Issue (i): Whether acquisition of land for the Board had to proceed under the Kanpur Urban Area Development Act, No. VI of 1945, so that non-compliance with its scheme provisions rendered the acquisition invalid.
Analysis: The statutory scheme showed that the special procedure in chapter VII of the Kanpur Act applied when the Board itself acquired land for its own purposes under section 71, in which event section 114 supplied the modification of the Land Acquisition Act. The acquisition in question, however, was by the Government under the Land Acquisition Act for a public purpose, though connected with the Board's scheme. In such a case, the Kanpur Act did not govern the acquisition proceedings, and the absence of steps under chapter VII did not invalidate the notifications under sections 4 and 6 of the Land Acquisition Act.
Conclusion: This contention failed and the acquisition was not invalid on that ground.
Issue (ii): Whether the State Government could dispense with the objections procedure under section 5-A of the Land Acquisition Act, 1894 by invoking section 17(4), where the land was covered by section 17(1-A).

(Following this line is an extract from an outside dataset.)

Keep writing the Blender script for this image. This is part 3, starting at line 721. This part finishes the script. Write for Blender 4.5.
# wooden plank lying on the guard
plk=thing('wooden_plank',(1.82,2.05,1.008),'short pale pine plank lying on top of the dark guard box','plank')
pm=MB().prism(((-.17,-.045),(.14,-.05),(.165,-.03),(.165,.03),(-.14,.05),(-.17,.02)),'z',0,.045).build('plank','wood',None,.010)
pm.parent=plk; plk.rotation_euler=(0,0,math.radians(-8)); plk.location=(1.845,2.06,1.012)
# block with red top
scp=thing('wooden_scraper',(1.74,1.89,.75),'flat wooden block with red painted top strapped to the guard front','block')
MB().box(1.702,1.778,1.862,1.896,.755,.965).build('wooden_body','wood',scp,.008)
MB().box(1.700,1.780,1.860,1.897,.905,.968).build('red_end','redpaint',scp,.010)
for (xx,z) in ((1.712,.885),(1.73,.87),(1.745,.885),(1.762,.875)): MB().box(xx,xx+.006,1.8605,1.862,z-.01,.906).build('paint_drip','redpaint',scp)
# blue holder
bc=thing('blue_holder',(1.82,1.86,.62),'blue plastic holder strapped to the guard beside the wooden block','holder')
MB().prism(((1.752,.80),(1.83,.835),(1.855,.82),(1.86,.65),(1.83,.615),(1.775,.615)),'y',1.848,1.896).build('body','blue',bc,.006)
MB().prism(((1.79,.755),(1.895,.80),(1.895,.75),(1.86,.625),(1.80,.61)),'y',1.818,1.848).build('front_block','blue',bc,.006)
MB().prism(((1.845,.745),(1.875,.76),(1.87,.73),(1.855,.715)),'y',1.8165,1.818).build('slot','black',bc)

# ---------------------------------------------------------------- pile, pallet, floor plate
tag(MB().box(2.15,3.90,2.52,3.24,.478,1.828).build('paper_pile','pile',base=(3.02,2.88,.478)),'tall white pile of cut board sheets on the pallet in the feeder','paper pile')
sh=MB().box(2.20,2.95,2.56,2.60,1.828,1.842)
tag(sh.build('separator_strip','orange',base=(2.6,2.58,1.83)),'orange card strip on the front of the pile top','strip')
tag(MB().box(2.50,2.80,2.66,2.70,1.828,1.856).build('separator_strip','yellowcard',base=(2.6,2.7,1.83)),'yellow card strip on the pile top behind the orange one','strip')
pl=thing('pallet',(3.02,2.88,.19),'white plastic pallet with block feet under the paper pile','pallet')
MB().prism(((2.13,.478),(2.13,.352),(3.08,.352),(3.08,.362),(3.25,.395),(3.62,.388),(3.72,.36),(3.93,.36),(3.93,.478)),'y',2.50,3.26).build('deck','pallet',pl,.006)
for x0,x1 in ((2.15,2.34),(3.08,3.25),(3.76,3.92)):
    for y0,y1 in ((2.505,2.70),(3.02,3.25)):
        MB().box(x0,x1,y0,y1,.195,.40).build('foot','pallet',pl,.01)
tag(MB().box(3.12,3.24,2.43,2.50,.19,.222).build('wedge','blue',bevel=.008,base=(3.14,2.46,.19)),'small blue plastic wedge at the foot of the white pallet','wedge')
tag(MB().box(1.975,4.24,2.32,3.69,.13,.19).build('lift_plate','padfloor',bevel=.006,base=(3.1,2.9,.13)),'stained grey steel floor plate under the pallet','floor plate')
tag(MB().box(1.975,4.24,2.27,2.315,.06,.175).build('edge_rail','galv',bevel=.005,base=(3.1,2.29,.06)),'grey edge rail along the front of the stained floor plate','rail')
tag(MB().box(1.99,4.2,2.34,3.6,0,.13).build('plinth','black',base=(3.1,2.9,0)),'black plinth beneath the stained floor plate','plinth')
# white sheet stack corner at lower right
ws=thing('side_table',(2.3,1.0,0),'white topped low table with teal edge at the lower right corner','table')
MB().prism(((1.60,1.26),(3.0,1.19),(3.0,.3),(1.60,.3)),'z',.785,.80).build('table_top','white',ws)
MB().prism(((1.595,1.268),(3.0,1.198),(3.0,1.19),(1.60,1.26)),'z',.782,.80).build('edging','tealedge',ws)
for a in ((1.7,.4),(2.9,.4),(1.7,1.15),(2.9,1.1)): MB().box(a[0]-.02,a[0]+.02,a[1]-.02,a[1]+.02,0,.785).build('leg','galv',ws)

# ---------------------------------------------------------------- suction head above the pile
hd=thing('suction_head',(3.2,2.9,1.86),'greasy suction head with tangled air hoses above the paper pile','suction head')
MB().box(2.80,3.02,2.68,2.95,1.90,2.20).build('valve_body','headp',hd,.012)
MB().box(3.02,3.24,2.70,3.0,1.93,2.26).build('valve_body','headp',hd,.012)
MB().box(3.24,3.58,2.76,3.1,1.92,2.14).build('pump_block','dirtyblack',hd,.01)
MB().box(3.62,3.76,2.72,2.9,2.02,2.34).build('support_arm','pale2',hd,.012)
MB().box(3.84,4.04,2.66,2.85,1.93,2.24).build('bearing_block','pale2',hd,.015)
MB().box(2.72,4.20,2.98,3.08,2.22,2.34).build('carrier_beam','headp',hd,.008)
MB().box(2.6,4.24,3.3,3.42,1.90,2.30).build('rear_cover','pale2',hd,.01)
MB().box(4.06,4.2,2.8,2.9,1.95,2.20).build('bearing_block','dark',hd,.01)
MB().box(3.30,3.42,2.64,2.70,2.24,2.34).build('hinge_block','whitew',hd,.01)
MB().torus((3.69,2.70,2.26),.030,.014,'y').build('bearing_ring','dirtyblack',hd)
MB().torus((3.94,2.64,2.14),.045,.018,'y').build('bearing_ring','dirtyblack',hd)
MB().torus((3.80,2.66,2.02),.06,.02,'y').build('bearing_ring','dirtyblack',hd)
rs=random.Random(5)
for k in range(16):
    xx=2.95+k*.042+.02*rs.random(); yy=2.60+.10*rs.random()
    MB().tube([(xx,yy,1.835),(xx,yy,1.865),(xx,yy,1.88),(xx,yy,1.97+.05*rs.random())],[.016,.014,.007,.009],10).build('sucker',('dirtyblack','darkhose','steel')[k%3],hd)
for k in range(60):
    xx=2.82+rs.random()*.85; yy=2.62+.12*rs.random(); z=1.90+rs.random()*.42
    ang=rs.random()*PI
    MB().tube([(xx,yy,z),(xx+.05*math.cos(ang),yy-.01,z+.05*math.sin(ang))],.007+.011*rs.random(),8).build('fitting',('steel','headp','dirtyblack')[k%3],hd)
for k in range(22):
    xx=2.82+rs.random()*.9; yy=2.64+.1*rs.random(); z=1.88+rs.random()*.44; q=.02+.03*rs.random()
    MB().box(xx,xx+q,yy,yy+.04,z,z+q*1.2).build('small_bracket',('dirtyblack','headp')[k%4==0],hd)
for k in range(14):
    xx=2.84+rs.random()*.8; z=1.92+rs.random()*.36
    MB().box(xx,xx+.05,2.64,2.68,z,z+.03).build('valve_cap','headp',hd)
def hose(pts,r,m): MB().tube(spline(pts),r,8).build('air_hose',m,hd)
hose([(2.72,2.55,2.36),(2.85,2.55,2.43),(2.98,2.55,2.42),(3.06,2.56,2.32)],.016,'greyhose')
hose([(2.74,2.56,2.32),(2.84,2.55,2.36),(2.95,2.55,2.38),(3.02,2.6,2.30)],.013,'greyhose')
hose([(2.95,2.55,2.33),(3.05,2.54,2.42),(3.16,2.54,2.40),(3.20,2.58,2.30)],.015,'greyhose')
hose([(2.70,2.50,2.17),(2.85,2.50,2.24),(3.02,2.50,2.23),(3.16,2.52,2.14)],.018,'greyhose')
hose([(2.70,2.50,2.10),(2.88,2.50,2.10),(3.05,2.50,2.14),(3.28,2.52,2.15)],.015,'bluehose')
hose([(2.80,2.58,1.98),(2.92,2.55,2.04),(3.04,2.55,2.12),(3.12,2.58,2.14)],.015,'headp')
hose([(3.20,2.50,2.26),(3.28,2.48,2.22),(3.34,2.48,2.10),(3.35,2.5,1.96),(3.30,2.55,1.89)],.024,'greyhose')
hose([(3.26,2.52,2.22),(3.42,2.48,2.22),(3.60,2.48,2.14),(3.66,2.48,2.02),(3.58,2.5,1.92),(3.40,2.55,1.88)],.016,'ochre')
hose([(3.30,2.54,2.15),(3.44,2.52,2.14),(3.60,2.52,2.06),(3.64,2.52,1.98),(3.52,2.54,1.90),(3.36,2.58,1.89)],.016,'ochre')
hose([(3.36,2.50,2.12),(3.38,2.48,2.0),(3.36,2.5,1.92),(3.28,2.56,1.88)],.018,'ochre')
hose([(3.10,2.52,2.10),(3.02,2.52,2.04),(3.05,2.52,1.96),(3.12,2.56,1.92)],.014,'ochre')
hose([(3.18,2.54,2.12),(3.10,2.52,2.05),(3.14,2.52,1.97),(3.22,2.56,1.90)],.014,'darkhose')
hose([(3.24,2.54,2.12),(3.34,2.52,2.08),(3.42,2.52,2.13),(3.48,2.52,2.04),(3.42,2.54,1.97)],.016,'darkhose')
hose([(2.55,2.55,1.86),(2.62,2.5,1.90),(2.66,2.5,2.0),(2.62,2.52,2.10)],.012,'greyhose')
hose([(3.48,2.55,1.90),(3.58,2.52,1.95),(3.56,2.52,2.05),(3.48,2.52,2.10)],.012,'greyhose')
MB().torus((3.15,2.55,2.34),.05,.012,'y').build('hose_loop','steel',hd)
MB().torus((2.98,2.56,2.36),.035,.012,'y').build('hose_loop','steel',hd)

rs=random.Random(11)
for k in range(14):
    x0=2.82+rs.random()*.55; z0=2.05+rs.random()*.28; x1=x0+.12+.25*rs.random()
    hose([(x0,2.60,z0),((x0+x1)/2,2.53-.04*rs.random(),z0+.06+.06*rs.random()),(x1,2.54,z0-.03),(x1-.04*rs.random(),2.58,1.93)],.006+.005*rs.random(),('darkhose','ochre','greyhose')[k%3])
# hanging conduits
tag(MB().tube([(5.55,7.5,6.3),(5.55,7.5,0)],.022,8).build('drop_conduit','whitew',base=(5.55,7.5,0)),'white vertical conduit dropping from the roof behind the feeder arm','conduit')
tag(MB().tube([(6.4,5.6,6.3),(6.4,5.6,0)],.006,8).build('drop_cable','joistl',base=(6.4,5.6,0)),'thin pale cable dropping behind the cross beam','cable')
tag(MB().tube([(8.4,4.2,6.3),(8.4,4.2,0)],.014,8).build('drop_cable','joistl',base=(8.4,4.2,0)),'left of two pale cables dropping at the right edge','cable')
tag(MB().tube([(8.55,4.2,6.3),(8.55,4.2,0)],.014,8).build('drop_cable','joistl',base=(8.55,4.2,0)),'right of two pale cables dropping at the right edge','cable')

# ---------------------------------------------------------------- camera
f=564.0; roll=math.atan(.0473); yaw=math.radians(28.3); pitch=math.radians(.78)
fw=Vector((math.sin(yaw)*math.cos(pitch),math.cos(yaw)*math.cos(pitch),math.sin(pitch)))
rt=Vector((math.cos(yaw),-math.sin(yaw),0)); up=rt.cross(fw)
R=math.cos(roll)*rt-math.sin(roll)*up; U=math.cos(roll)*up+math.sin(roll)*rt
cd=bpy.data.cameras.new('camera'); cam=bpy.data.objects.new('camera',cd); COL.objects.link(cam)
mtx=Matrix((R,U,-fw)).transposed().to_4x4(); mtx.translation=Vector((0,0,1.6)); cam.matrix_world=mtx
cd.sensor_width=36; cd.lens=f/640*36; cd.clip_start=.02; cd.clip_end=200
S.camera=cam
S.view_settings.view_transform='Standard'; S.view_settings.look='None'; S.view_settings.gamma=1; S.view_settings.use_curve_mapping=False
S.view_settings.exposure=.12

Analysis: Section 5-A confers a substantial right of objection before a declaration under section 6 is made, and its exclusion is permissible only where the statute clearly authorises it. Section 17(4) was tied to land to which section 17(1) or section 17(2) applied, namely waste or arable land. The U.P. amendment inserting section 17(1-A) extended accelerated possession to other than waste or arable land for planned development, but it did not amend section 17(4) or expressly extend the exclusion of section 5-A to that new category. The two provisions were independent, and the power to exclude objections could not be implied merely because section 17(1) was referred to in section 17(1-A).
Conclusion: The Government had no power to dispense with section 5-A in a case falling under section 17(1-A), and the declaration under section 6 was invalid.
Final Conclusion: The appeals succeeded. The notifications were struck down to the extent that they excluded section 5-A and proceeded under section 6 without the statutory objections procedure, while the remainder of the preliminary notification was left intact for further lawful action.
Ratio Decidendi: A statutory power to exclude a hearing or objections procedure in land acquisition must be expressly conferred and cannot be extended by implication from a provision dealing with accelerated possession under a different sub-section.